Todo fruto de un sistema patriarcal que alimenta una dualidad clasificándonos en buenas o malas, listas o guapas, estrechas o fáciles, princesas o madrastras. Esa malintencionada oposición que logra excluirnos de lo que las reglas de nuestro rol nunca nos permitirán ser. Estamos tan inmersas en ceñirnos al guión que se nos olvida que la decisión de pertenencia a un bando nos ha venido impuesta y que propicia el enfrentamiento. Vamos encontrándonos por las aceras y nos reconocemos como Jets o como Sharks (West Side Story, 2021), casadas o solteras, ricas o pobres, madres o sin hijos, jóvenes o viejas. No debemos consentirlo, porque si creemos que el sitio donde nos colocamos es de un solo sentido, corremos el riesgo de tener que comportarnos siempre de la misma manera. No saber negarse a algo que en un principio te parecía bien. No poder cambiar de opinión. No tener derecho a rectificar.

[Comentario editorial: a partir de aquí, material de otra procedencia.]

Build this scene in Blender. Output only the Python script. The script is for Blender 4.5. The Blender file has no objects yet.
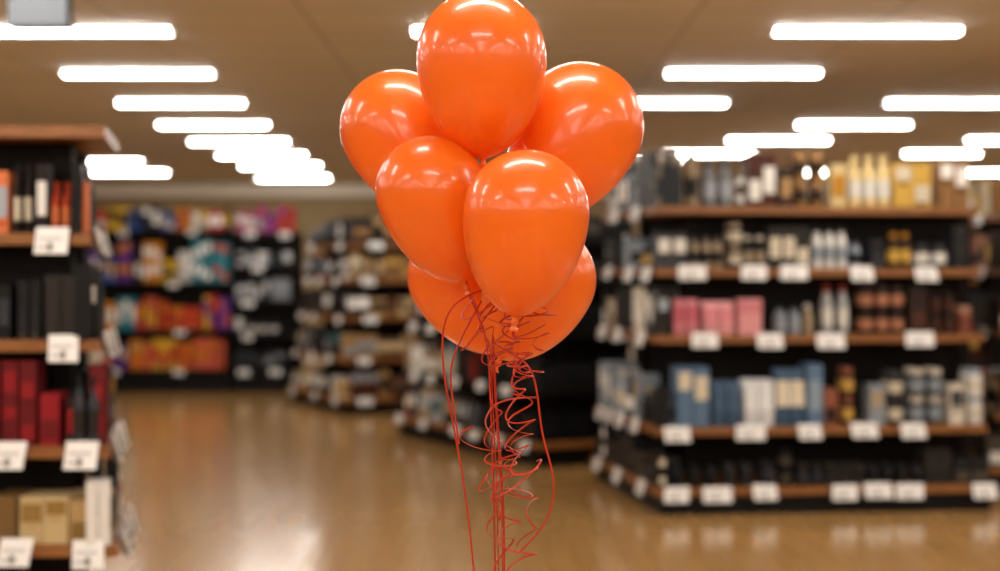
import bpy, math, random
from mathutils import Vector, Matrix
R = random.Random(31)
scene = bpy.context.scene
try:
    scene.view_settings.view_transform = 'Standard'
    scene.view_settings.look = 'None'
except Exception as e:
    print(e)

def lin(h):
    h = h.lstrip('#')
    o = []
    for i in (0, 2, 4):
        c = int(h[i:i+2], 16) / 255
        o.append(c/12.92 if c <= 0.04045 else ((c+0.055)/1.055)**2.4)
    return (o[0], o[1], o[2], 1.0)

# ------------------------------------------------------------ materials
def new_mat(name):
    m = bpy.data.materials.new(name); m.use_nodes = True
    nt = m.node_tree
    return m, nt, nt.nodes['Principled BSDF']

def plain(name, col, rough=0.5, **kw):
    m, nt, b = new_mat(name)
    b.inputs['Base Color'].default_value = lin(col)
    b.inputs['Roughness'].default_value = rough
    for k, v in kw.items():
        b.inputs[k.replace('_', ' ')].default_value = v
    return m

def ramp(nt, fac, cols):
    r = nt.nodes.new('ShaderNodeValToRGB')
    nt.links.new(fac, r.inputs[0])
    el = r.color_ramp.elements
    el[0].position, el[0].color = cols[0][0], lin(cols[0][1])
    el[1].position, el[1].color = cols[-1][0], lin(cols[-1][1])
    for p, c in cols[1:-1]:
        e = el.new(p); e.color = lin(c)
    return r.outputs[0]

def wood(name, c1, c2, scale=(3, 3, 30), rough=0.4, spec=.5):
    m, nt, b = new_mat(name)
    tc = nt.nodes.new('ShaderNodeTexCoord'); mp = nt.nodes.new('ShaderNodeMapping')
    mp.inputs['Scale'].default_value = scale
    n = nt.nodes.new('ShaderNodeTexNoise'); n.inputs['Scale'].default_value = 2.5; n.inputs['Detail'].default_value = 4
    nt.links.new(tc.outputs['Object'], mp.inputs[0]); nt.links.new(mp.outputs[0], n.inputs['Vector'])
    nt.links.new(ramp(nt, n.outputs['Fac'], [(0.3, c1), (0.7, c2)]), b.inputs['Base Color'])
    b.inputs['Roughness'].default_value = rough
    b.inputs['Specular IOR Level'].default_value = spec
    return m

M_edge = wood('shelf_wood', '#7c4c26', '#9a6632')
M_dark = wood('dark_wood', '#0c0705', '#150d08', rough=0.6, spec=.15)
M_black = plain('black_plinth', '#060608', 0.5, Specular_IOR_Level=.2)
m, nt, b = new_mat('product_print'); M_prod = m
at = nt.nodes.new('ShaderNodeAttribute'); at.attribute_name = 'Col'
nt.links.new(at.outputs['Color'], b.inputs['Base Color'])
b.inputs['Roughness'].default_value = 0.45; b.inputs['Specular IOR Level'].default_value = .25

# floor
m, nt, b = new_mat('floor_planks'); M_floor = m
tc = nt.nodes.new('ShaderNodeTexCoord'); mp = nt.nodes.new('ShaderNodeMapping')
mp.inputs['Rotation'].default_value = (0, 0, math.radians(90))
nt.links.new(tc.outputs['Object'], mp.inputs[0])
br = nt.nodes.new('ShaderNodeTexBrick')
br.inputs['Color1'].default_value = lin('#c0955a'); br.inputs['Color2'].default_value = lin('#b98e53')
br.inputs['Mortar'].default_value = lin('#ad8248')
br.inputs['Scale'].default_value = 1.0; br.inputs['Mortar Size'].default_value = 0.002
br.inputs['Brick Width'].default_value = 1.3; br.inputs['Row Height'].default_value = 0.14
nt.links.new(mp.outputs[0], br.inputs['Vector'])
mp2 = nt.nodes.new('ShaderNodeMapping'); mp2.inputs['Scale'].default_value = (6, 0.8, 1)
nt.links.new(tc.outputs['Object'], mp2.inputs[0])
n = nt.nodes.new('ShaderNodeTexNoise'); n.inputs['Scale'].default_value = 3; n.inputs['Detail'].default_value = 5
nt.links.new(mp2.outputs[0], n.inputs['Vector'])
mx = nt.nodes.new('ShaderNodeMixRGB'); mx.blend_type = 'MULTIPLY'; mx.inputs[0].default_value = 0.2
nt.links.new(br.outputs['Color'], mx.inputs[1])
nt.links.new(ramp(nt, n.outputs['Fac'], [(0.3, '#c8b8a0'), (0.7, '#ffffff')]), mx.inputs[2])
nt.links.new(mx.outputs[0], b.inputs['Base Color'])
b.inputs['Roughness'].default_value = 0.22
b.inputs['Coat Weight'].default_value = 0.5; b.inputs['Coat Roughness'].default_value = 0.12

# ceiling
m, nt, b = new_mat('ceiling_tiles'); M_ceil = m
tc = nt.nodes.new('ShaderNodeTexCoord')
br = nt.nodes.new('ShaderNodeTexBrick'); br.offset = 0
br.inputs['Color1'].default_value = lin('#dad6d2'); br.inputs['Color2'].default_value = lin('#d5d1cc')
br.inputs['Mortar'].default_value = lin('#b4aea8')
br.inputs['Scale'].default_value = 1.0; br.inputs['Mortar Size'].default_value = 0.012
br.inputs['Brick Width'].default_value = 1.2; br.inputs['Row Height'].default_value = 0.65
nt.links.new(tc.outputs['Object'], br.inputs['Vector'])
nt.links.new(br.outputs['Color'], b.inputs['Base Color'])
b.inputs['Roughness'].default_value = 0.7
def plaster(name, c1, c2):
    m, nt, b = new_mat(name)
    n = nt.nodes.new('ShaderNodeTexNoise'); n.inputs['Scale'].default_value = 6
    tc = nt.nodes.new('ShaderNodeTexCoord'); nt.links.new(tc.outputs['Object'], n.inputs['Vector'])
    nt.links.new(ramp(nt, n.outputs['Fac'], [(0.3, c1), (0.7, c2)]), b.inputs['Base Color'])
    b.inputs['Roughness'].default_value = 0.8
    return m
M_wall = plaster('wall_paint', '#98835f', '#a28d69')
M_trim = plain('trim_paint', '#faf6ec', 0.5)

# ------------------------------------------------------------ mesh builder
class MB:
    def __init__(s): s.v = []; s.f = []; s.c = []; s.m = []
    def add(s, verts, faces, col=(1,1,1,1), mat=0):
        o = len(s.v); s.v += [tuple(p) for p in verts]
        for i, f in enumerate(faces):
            s.f.append(tuple(a+o for a in f)); s.c.append(col[i] if isinstance(col, list) else col); s.m.append(mat)
    def box(s, o, dx, dy, w, d, h, col=(1,1,1,1), mat=0, taper=0.0, tz=Vector((0,0,1))):
        """o = front-bottom-left corner; dx along width, dy inward"""
        t = taper*d/2
        p = [o, o+dx*w, o+dx*w+dy*d, o+dy*d]
        q = [o+dy*t+tz*h, o+dx*w+dy*t+tz*h, o+dx*w+dy*(d-t)+tz*h, o+dy*(d-t)+tz*h]
        s.add(p+q, [(0,1,5,4),(1,2,6,5),(2,3,7,6),(3,0,4,7),(4,5,6,7),(3,2,1,0)], col, mat)
    def slab(s, poly, z0, z1, mat=0, col=(1,1,1,1)):
        n = len(poly)
        v = [(p[0],p[1],z0) for p in poly]+[(p[0],p[1],z1) for p in poly]
        f = [tuple(range(n, 2*n)), tuple(reversed(range(n)))]
        for i in range(n):
            j = (i+1) % n; f.append((i, j, n+j, n+i))
        s.add(v, f, col, mat)
    def lathe(s, c, prof, seg=12, mat=0):
        v = []; f = []; cl = []
        for r, z, col in prof:
            for k in range(seg):
                a = 2*math.pi*k/seg
                v.append((c.x+r*math.cos(a), c.y+r*math.sin(a), c.z+z))
        for i in range(len(prof)-1):
            for k in range(seg):
                k2 = (k+1) % seg
                f.append((i*seg+k, i*seg+k2, (i+1)*seg+k2, (i+1)*seg+k)); cl.append(prof[i+1][2])
        f.append(tuple((len(prof)-1)*seg+k for k in range(seg))); cl.append(prof[-1][2])
        s.add(v, f, cl, mat)
    def obj(s, name, mats, parent=None, smooth=False):
        me = bpy.data.meshes.new(name); me.from_pydata(s.v, [], s.f); me.update()
        for m in mats: me.materials.append(m)
        me.polygons.foreach_set('material_index', s.m)
        ca = me.color_attributes.new('Col', 'FLOAT_COLOR', 'CORNER')
        arr = []
        for p, c in zip(me.polygons, s.c): arr += list(c)*p.loop_total
        ca.data.foreach_set('color', arr)
        if smooth: me.polygons.foreach_set('use_smooth', [True]*len(me.polygons))
        ob = bpy.data.objects.new(name, me); scene.collection.objects.link(ob)
        if parent: ob.parent = parent
        return ob

def empty(name, loc=(0,0,0)):
    e = bpy.data.objects.new(name, None); e.location = loc; e.empty_display_size = 0.1
    scene.collection.objects.link(e); return e

# ------------------------------------------------------------ room
X0, X1, Y0, Y1, H = -9.5, 11.0, -9.0, 25.5, 3.175
def room_box(name, x0, x1, y0, y1, z0, z1, mat):
    mb = MB(); mb.slab([(x0,y0),(x1,y0),(x1,y1),(x0,y1)], z0, z1)
    return mb.obj(name, [mat])
room_box('floor', X0, X1, Y0, Y1, -0.1, 0, M_floor)
room_box('ceiling', X0, X1, Y0, Y1, H, H+0.1, M_ceil)
room_box('wall_back', X0, X1, Y1, Y1+0.1, 0, H, M_wall)
room_box('wall_front', X0, X1, Y0-0.1, Y0, 0, H, M_wall)
room_box('wall_left', X0-0.1, X0, Y0, Y1, 0, H, M_wall)
room_box('wall_right', X1, X1+0.1, Y0, Y1, 0, H, M_wall)
room_box('trim_1', X0, X1, Y1-0.08, Y1, H-0.22, H, M_trim)
room_box('baseboard_back', X0, X1, Y1-0.03, Y1, 0, 0.12, M_trim)

# ------------------------------------------------------------ ceiling lights
M_emit, nt, b = new_mat('fluorescent_lens')
b.inputs['Base Color'].default_value = (1,1,1,1)
b.inputs['Emission Color'].default_value = (1.0, 0.95, 0.87, 1)
b.inputs['Emission Strength'].default_value = 36
M_house = plain('light_housing', '#dcd8d0', 0.4)
def light_mesh(w):
    mb = MB(); X = Vector((1,0,0)); Y = Vector((0,1,0)); d = 0.13; D = .034
    mb.box(Vector((-w/2-.01,-d/2-.015,-0.008)), X, Y, w+.02, d+.03, 0.008, mat=0)
    mb.box(Vector((-w/2-.012,-d/2-.005,-D-.003)), X, Y, .012, d+.01, D-.005, mat=0)
    mb.box(Vector((w/2,-d/2-.005,-D-.003)), X, Y, .012, d+.01, D-.005, mat=0)
    prof = [(-d/2,-.008),(-d/2,-.024),(-d/2+.022,-D),(d/2-.022,-D),(d/2,-.024),(d/2,-.008)]
    v = [(-w/2,y,z) for y,z in prof]+[(w/2,y,z) for y,z in prof]; n = len(prof)
    mb.add(v, [(i, i+n, i+n+1, i+1) for i in range(n-1)], mat=1)
    return mb
L = []
for i, x in enumerate([-2.73,-2.86,-2.97,-3.07,-3.16,-3.22,-3.28]):
    L.append((x, 9.07+1.95*i, 1.17))
L += [(2.39,9.07,1.2),(1.92,11.0,1.2),(1.5,12.97,1.2),(4.2,12.97,1.2),(3.78,14.9,1.2),(3.34,16.7,1.2),(2.78,18.6,1.2),
      (5.9,18.6,1.0),(6.15,16.7,1.1),(-0.17,9.07,0.78),(1.95,19.8,1.2),(-5.75,20.0,1.2),(-5.9,22.2,1.2),(7.6,14.9,1.2),
      (-0.6,15.2,1.2),(4.6,22.2,1.2),(1.6,22.8,1.2),(7.6,22.2,1.2),(8.4,19.8,1.2),(-3.5,23.6,1.2)]
for y in (7.1, 5.1, 3.1, 1.1, -0.9, -2.9, -4.9, -6.9):
    for x in (-7.5, -5.1, -2.6, 0.0, 2.6, 5.1, 7.6):
        if y == 7.1 and abs(x) < 1: continue
        L.append((x, y, 1.2))
for y in (9.07, 12.9, 16.7):
    L += [(-7.4, y, 1.2), (8.6, y, 1.2)]
for i, (x, y, w) in enumerate(L):
    o = light_mesh(w).obj('ceiling_light', [M_house, M_emit]); o.location = (x, y, H)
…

Este marzo se celebra la 94 edición de los premios Oscar, la fiesta más importante del cine. Las cinco nominadas (Jessica Chastain, Kristen Stewart, Nicole Kidman, Olivia Colman y nuestra Penélope Cruz) son actrices que decidieron crecer y no encasillarse. La evolución de sus primeros papeles hacia los actuales es notoria. Como cinéfila, me fascinan. Como mujer, me inspiran. Cuatro de ellas, además, pasan de los 40 en una industria donde la selección de las actrices va ligada a la belleza, y la belleza (femenina) está despiadadamente unida a la juventud.
Algo está cambiando, el movimiento Me Too fue el detonante y sacó a la luz injustas relaciones de poder del fuerte frente a la débil, las mujeres tenemos más visibilidad en muchos campos en los que hasta hace dos generaciones ni se nos invitaba a mirar. Estamos más preparadas, ocupamos más puestos de calidad y decidimos acerca de nuestra maternidad, solas o acompañadas.
Pero no finjamos que no hay que seguir luchando. No finjamos porque si en el mundo occidental hay recorrido, fuera de él falta asfaltar carreteras. No finjamos que por estar mejor, estamos bien.
En marzo también tenemos otra cita. Esta mucho más importante. Cada ocho de marzo hay que salir a la calle, a lo grande, parando el tráfico. Como en la intro de La La Land (Damiaen Chazelle, 2017). Alzando la voz todas las que aunque nos apasione el cine, no queremos que nos cuenten películas.
Que si somos buenas, somos muy buenas. Pero si somos malas, somos mejor. Palabra de Mae.